I tread water silently in the starlit waters of the natural Harbour.  Suddenly the rusty roar of a much abused car engine shatters the silence, as it accelerates up the steep road towards the centre of the island.  The sound recedes and serenity is restored once more.  I am alone, floating in the midnight waters of Cape Clear’s South Harbour.  The year is 1993 and for the third summer I am the warden of Cuas an Uisce, the small campsite located on the shore of the scenically stunning Cuan Theas.  The campsite is comprised of several levels, each lower than the one before it, as you move down towards the water.  The final and lowest level is out of sight of all the others, and you can clamber down further still onto the rocks at the waters edge.  It is here that I remove my clothing and tread carefully into the cool waters for my nocturnal swims.  The electrifying rush of water on naked flesh, the hauntingly beautiful atmosphere of the silent bay, draw me back night after night.

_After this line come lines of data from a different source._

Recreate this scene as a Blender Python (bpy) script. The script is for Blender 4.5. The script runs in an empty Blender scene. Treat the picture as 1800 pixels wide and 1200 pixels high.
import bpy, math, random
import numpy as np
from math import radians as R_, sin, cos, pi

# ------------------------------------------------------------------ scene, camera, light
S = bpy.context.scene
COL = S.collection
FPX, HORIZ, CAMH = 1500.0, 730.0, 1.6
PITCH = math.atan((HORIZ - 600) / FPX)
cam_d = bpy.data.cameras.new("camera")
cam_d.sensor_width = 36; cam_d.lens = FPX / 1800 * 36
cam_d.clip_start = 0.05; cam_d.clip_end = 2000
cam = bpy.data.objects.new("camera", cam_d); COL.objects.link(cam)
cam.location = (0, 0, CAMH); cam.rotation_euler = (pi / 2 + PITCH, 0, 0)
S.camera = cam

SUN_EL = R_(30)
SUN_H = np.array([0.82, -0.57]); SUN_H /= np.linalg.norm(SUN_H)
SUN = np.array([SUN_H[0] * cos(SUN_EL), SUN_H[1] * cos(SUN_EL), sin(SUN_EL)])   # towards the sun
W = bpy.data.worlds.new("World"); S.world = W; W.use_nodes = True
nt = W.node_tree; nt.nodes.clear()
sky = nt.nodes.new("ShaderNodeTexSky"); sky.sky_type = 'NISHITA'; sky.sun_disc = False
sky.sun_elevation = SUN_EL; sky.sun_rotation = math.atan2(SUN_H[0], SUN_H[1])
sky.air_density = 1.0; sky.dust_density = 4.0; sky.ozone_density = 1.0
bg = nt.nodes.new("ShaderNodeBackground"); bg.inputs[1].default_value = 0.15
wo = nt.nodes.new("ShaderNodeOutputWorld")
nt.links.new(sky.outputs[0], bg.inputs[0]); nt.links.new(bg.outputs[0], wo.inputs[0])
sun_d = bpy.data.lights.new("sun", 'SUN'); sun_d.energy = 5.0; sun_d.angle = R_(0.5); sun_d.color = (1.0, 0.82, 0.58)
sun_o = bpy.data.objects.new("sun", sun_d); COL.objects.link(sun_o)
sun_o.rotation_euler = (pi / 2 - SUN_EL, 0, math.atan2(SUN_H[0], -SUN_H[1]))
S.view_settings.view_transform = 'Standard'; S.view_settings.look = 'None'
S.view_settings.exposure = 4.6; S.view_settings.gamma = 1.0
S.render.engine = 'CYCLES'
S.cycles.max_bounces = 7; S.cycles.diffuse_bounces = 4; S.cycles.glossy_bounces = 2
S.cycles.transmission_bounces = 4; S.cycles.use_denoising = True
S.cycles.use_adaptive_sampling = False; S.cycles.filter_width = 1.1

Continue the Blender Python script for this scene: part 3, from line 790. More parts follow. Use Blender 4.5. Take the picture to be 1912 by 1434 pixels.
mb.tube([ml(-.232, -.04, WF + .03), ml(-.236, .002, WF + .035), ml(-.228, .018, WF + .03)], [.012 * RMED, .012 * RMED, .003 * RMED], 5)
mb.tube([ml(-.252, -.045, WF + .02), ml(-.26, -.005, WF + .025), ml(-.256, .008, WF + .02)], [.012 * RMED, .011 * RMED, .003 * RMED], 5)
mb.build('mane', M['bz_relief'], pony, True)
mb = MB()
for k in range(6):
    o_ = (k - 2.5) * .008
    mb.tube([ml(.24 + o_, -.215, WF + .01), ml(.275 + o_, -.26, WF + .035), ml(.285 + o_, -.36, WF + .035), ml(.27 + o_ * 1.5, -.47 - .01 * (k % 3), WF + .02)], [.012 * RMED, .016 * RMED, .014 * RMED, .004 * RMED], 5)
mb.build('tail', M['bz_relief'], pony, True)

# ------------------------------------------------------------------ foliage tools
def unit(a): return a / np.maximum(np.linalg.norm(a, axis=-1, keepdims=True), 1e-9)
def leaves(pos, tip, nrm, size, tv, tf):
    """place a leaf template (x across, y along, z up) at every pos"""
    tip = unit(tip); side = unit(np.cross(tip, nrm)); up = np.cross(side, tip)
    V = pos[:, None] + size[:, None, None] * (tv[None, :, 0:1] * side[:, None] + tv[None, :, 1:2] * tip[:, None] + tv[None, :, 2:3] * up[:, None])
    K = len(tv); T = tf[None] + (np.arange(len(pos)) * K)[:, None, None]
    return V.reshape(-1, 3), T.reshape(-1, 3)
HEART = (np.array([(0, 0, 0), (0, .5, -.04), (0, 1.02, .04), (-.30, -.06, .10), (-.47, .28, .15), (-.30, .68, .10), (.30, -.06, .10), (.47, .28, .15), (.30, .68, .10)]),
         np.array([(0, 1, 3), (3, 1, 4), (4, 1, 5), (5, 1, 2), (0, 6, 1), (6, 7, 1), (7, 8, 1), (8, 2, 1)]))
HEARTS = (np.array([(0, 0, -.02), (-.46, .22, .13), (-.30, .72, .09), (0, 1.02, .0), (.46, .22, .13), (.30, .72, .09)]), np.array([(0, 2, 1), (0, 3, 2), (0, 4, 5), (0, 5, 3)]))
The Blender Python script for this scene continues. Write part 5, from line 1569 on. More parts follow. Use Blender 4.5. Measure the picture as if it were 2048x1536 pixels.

Years before, my childhood instructor despaired of ever teaching me to swim properly.  While the children all around me in the pool grew more confident as they dived into the deep end,  I never managed more a few strokes at a time before having to support myself on my feet.  By my teenage years I had accepted that I was never going to learn to swim properly.  And then, as a university student, I got the job of campsite warden on Oiléan Chléire or Cape Clear off the coast of West Cork, where I met  a beautiful young trainee teacher working as a cinnire in the island’s Coláiste Samhraidh.  Among her many talents she was a trained lifeguard who thought it a great shame that I was unable to fully appreciate the island’s bathing spots.  With great persistence and skill, she helped me to overcome whatever mental block had stopped me in childhood from learning to swim, and in no time at all I was happily treading water and doing the breaststroke out of my own depth.  The fact that I was strongly attracted to my instructor made spending time with her on the beach no great hardship at all, and we went on to have a summer romance which I still remember with fondness.

On another summer visit to Cape Clear, after my time as campsite warden, I realized to my dismay that I had forgotten to bring my swimming togs.  It was a beautiful sunny day and  I was not going to forgo the pleasure of my favorite swimming spot, so I slipped into the waters at Cuas an Uisce in my underpants.  As I swam out into the South Harbour I noticed a floating buoy some distance out and decided in my mind to make it my destination.  When I reached the buoy I still felt quite energetic and noticed another buoy further out, so I decided to make for it.  Upon reaching the second buoy I realized I was now halfway out into the harbour, and sure, twas just as easy to swim on to the other side, as it was to return the way I had come.  And so on I went, continuing what for me was a swim of epic proportions, a feat I had never achieved before.  As I pulled myself out of the water on the far side of the harbour, I felt a tremendous sense of well being and achievement until the reality of my situation set in.  I was now far too exhausted to swim safely back across the harbour, and the only way to get to my clothes was a fifteen minute walk along a stony public road in my bare feet and wearing only my y-fronts.  There was no other option but to brazen it out.  With a fixed smile on my face and what I hoped was an air of  insouciance, I greeted the startled walkers and drivers I encountered on my painful and painfully embarrassing trek around the harbour.

The spectacle passes and I remember once more my naked nighttime swims in the South Harbour.   Even imagining myself there now helps to bring a sense of calm and contentment.   As I look up at the stars above me I am very aware that I am alone in a small bay, on the south side of an island, off the south west coast of another island, on the edge of a continent, on a small planet floating on a starlit sea.  Ahhh…. Now where did I leave my clothes?